◆ EXERCISE DATA ◆
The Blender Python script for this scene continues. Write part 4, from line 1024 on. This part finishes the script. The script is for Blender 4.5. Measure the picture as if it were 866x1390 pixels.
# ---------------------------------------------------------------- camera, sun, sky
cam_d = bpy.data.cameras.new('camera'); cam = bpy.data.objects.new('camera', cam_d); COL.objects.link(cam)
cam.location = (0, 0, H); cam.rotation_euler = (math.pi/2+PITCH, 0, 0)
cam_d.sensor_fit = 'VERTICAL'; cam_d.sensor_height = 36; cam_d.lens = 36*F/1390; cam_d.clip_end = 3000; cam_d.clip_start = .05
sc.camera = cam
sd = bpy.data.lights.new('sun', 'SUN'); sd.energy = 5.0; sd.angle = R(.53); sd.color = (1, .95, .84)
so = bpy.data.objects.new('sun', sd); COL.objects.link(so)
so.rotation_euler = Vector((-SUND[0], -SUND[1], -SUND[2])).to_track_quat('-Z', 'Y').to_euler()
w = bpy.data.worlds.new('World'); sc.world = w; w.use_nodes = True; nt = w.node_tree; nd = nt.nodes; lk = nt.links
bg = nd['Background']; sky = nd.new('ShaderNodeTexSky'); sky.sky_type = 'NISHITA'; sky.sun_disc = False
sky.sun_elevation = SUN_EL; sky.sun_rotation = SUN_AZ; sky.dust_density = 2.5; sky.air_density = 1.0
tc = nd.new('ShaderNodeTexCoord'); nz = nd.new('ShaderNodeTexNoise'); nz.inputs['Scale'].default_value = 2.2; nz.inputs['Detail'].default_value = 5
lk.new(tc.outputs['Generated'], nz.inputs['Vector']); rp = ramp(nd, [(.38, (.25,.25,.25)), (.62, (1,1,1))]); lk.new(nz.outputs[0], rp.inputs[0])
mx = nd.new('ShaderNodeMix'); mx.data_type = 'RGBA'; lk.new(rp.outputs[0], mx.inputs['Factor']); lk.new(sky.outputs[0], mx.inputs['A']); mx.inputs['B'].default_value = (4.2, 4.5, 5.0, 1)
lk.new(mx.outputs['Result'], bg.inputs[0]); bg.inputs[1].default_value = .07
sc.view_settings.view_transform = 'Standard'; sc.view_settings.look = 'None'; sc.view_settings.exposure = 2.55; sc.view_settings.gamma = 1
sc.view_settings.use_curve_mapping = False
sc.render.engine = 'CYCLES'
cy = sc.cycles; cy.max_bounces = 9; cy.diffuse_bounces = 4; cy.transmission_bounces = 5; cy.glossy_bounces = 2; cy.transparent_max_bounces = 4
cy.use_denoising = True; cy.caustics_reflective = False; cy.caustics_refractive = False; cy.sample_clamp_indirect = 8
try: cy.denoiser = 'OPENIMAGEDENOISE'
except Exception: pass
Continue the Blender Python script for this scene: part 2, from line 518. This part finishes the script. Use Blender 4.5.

◆ THE TASK ◆
From the entries above, return each line with the word "script" in it.

◆ EXERCISE RESULT ◆
The Blender Python script for this scene continues. Write part 4, from line 1024 on. This part finishes the script. The script is for Blender 4.5. Measure the picture as if it were 866x1390 pixels.
Continue the Blender Python script for this scene: part 2, from line 518. This part finishes the script. Use Blender 4.5.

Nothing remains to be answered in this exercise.